ABOUT THE AUTHOR

Darren Dillon

Darren Dillon is the owner and director of Kickstart Fitness Ireland. Founded in 2010, Kickstart Fitness has grown from what was initially a bootcamp in a local park into what is now a center of excellence for TRX®️Training and functional training, and a high performance hub for strength and conditioning. Darren also serves as head of performance at Shamrock Rovers FC, working with and programming for the academy through to senior professional soccer players. He is also Ireland’s only official TRX®️ Master Trainer, delivering all the company’s education courses to the Irish fitness industry.

// 2 Sports Performance goals during the competitive season

When you live and breathe strength and conditioning day in and day out, it can be all too easy to start putting up silo walls and get stuck in your own specialist lane. But when you serve a pro, college, or high school sports team, you have to constantly remind yourself that no matter how much you love your job or which benchmarks you want to help your athletes achieve, two main goals must remain your focus to achieve optimal sports performance. What certain military leaders would call the “Commander’s Intent” for each mission, which in this case is the competitive season. First, players need to perform their best on game day. And two, they need to stay healthy enough to do so. 

In professional soccer, everything works backwards from game day. Match day minus 1 (i.e. the day before the game), we might do a little technical work, but most of it is purely tactical. At this point, we’ve tapered off with the physical load we’re placing on the players so they’re fresh when the referee blows the whistle. To help ensure this, match day minus two is a day off. On match day minus three, we typically do our heaviest load in terms of intensity, density, and volume. The points of focus are power, strength, and speed. The day before – match day minus 4 – is a medium day for those training qualities. This approach allows us to introduce enough of a stimulus to keep the players quick and strong, without overloading them and compromising either their durability or match day readiness.

The Beauty of a Five-Week Training Block

On Monday of next week, we will commence a five-week preseason block. During this time, the players won’t be on the pitch, so we don’t have to take the tactical and technical elements of the sport into account. It’s when I believe I do my best work as a coach, because I’m able to design and implement a linear program that works toward defined fitness outcomes. this time of the year, it’s a capital S (strength) in S and C, and a lowercase C (conditioning). When the season starts in earnest, this is reversed, and the aim becomes maintaining the levels the lads have achieved during our intensive pre-season training sessions. 
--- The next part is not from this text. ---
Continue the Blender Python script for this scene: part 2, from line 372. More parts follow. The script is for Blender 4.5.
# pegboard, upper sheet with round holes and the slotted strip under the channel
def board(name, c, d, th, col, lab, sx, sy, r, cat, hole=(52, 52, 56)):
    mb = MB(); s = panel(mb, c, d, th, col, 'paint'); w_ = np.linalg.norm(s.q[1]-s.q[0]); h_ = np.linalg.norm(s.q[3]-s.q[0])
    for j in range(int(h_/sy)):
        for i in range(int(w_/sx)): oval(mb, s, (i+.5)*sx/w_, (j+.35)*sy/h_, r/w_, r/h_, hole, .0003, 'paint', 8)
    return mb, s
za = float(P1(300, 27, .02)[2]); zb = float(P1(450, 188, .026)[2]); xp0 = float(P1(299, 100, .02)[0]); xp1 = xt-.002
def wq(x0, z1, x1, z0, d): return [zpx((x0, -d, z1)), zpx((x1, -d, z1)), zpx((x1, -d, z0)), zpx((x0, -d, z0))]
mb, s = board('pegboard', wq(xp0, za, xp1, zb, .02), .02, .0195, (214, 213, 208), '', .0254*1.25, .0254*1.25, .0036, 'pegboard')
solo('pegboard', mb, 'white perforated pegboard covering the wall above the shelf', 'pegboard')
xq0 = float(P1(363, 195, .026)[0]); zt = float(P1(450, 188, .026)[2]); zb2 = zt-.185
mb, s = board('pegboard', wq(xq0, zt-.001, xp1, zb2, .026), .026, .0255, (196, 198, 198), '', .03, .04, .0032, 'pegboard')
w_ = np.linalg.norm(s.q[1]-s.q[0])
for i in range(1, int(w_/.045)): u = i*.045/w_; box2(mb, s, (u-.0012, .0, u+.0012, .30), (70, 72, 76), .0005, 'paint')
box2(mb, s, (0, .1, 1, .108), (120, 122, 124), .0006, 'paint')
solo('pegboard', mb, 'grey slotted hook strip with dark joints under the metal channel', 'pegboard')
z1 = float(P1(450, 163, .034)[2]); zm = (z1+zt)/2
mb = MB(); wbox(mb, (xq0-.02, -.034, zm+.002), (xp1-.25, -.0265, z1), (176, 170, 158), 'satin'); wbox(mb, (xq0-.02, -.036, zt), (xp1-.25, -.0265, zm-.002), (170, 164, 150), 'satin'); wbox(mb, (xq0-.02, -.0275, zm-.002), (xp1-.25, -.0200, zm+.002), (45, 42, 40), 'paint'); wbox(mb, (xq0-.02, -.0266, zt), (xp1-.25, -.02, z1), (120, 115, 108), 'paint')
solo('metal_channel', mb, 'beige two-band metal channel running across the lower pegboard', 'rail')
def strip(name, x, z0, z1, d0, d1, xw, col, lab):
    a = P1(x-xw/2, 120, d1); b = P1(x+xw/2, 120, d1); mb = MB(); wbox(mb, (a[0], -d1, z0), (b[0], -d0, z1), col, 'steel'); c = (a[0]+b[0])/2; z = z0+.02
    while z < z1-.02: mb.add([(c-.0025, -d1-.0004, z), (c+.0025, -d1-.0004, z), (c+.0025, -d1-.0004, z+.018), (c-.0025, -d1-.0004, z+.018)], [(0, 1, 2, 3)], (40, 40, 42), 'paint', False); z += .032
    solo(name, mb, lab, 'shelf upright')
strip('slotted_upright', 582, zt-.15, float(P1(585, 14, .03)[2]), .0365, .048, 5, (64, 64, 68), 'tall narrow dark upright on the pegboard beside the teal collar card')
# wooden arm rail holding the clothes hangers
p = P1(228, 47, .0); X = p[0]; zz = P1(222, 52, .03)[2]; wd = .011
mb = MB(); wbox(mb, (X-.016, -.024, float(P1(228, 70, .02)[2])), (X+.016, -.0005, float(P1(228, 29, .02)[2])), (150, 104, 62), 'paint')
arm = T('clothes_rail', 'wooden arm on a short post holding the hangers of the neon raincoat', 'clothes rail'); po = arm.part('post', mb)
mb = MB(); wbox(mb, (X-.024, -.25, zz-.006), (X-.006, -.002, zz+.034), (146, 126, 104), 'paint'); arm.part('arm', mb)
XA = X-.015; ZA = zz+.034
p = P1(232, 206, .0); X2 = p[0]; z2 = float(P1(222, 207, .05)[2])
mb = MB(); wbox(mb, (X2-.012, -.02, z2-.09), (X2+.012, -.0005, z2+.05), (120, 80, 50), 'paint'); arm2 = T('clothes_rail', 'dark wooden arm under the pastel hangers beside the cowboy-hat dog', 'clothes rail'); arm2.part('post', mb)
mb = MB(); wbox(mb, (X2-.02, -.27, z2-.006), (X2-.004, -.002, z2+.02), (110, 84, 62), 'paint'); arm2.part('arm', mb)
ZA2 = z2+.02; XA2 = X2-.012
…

We allow them to put on a bit of weight and muscle mass at this point, knowing that some of it will come off once we begin doing more conditioning drills and they start running several miles in each game. Once they start doing more with the ball in early January, I begin to work with them more on the training pitch than in the gym on chaotic and closed drills. The former requires them to make a lot of decisions quickly. We’ll do small sided games, shout out the colors of the cones we want them to sprint to, and challenge their ability to move swiftly on the fly. Whereas closed training requires the players moving between predetermined destinations, such as the goal line and the halfway line. Their motion could be linear, or involve them zig-zagging. There are less actions than with chaotic drills, but closed training is still a different and useful way to challenge their conditioning and movement competence.

When the Season Starts

Once the competitive calendar kicks into high gear, the games start coming at us thick and fast. So while we have a macro plan that we try to stick to as much as possible, we often have to improvise and simply deal with what the fixture schedule allows. In a given week, the team might play one game on Monday, a second on Wednesday, and a third the following Monday. For the first team players who are logging a lot of heavy minutes, the days in between games will consist of light training and recovery – such as soft tissue manipulation, swimming, cycling, and so on. While the starting eleven are going through this routine, we’ll have the rest of the squad train much harder. Why? Because they need to be in shape if the manager decides to put them in the starting 11 or has his hand forced by injury. We’ve got to keep their fitness level up throughout the season because they never know when their opportunity to prove themselves on the pitch might come along. They’ve got to be ready to seize it when it does. 

One of the things I’m proudest of is that last season we had the lowest number of injuries ever. The players’ cumulative availability rate was 78 percent, which is atypically high. We did have a couple of collision-related knocks, but no muscle injuries (calves, hamstrings, and quads are the most common trouble spots) or ACL tears. This is a testament to our focus on load management and the players’ commitment to showing up every day and putting in the work, and then knuckling down on their recovery afterward.

One final note

Another component of keeping players ready is their mental health, as I’ve written about extensively for TrainHeroic already. Their mindset on game day largely determines how they’re going to play and what they’ll do when they encounter adversity, as is always the case in competitive sports. So while I’ll get them physically prepared before each practice and game with a dynamic warmup, activation exercises, and a bit of acceleration/ deceleration, I’ll also gauge their mindset individually and collectively. Sometimes I can tell they’re already up for it, so aside from a pat on the back or a word of encouragement, not much needs to be done. Or it could be that they’re a bit lethargic and need a metaphorical kick in the arse. This is another way that I try and keep the team’s overall goals – particularly getting the players mentally and physically ready – in mind.